İki devletli çözüm yaklaşımı içinde, “başkenti Doğu Kudüs olan, bütünleşik, egemen ve bağımsız bir Filistin devletinin” kurulabileceğine Ürdün, Suudi Arabistan, Mısır, BAE inanmış olsalardı, Filistinli grupları bir araya getirme işini Çin’e bırakmaz, kendileri üstlenirlerdi. Buna hem inanmıyorlar hem de istemiyorlar. İran’ın frenlenmesi ise bu devletlerin ortak arzusu.

İnfilak etmeye hazır bomba hâline gelen Orta Doğu’yu soğutmanın, bütün bu olup bitenlerden sonra tek bir gerçekçi yolu var.

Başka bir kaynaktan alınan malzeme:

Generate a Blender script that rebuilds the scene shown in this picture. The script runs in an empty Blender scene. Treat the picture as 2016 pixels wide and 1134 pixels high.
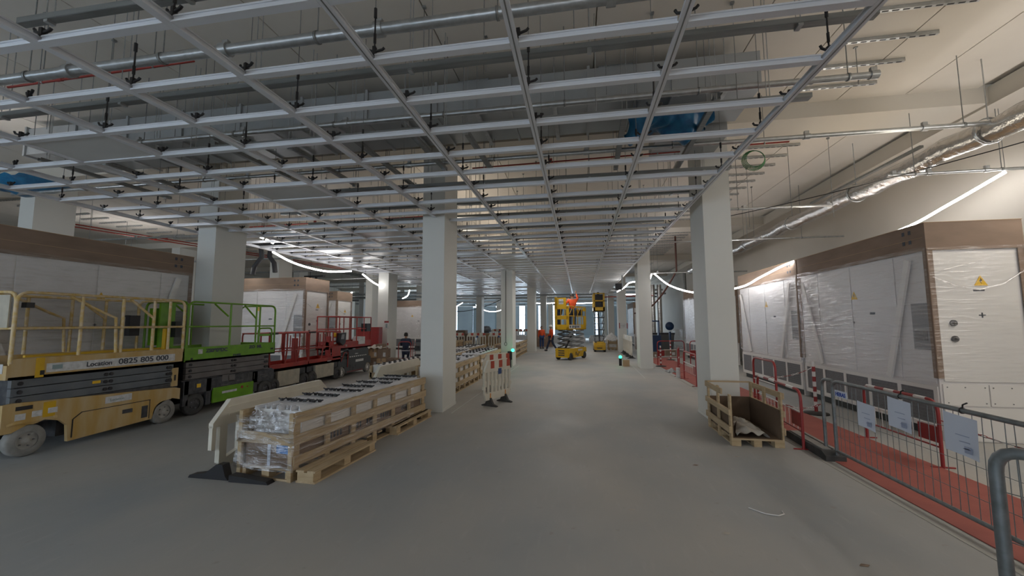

O da İsrail’de destek vermeyen ülkelerin bir araya gelerek, acil, etkili ve sürdürülebilir bir baskı mekanizmasını olabildiğince kurması. BM Güvenlik Konseyinin daimî üyeleri Çin ve Rusya’nın içinde olmadığı hiçbir girişimden sonuç alınamaz. Türkiye bu iki ülkeye çağrı yaparak, en kısa sürede Orta Doğu İnsanlık ve Medeniyet Zirvesi’nin gerçekleştirilmesini temin edebilir. Güney Afrika, İspanya, Pakistan, Endonezya, Brezilya ve Malezya zirvede olmalıdır. Zirveye katılan devletlerin İsrail’in durdurulması, Filistin halkının insani problemlerinin giderilmesi, ateşkesin temini, çatışmanın yayılmasının önüne geçilmesi başta olmak üzere birçok konuda ilerleme kaydetmeleri mümkün olabilir.

“Bu girişim beyhudedir. Bir şey çıkmaz” diyen varsa, buyursun başka bir çözüm önersin. Bekleyerek geçen her gün yangın daha da büyüyor.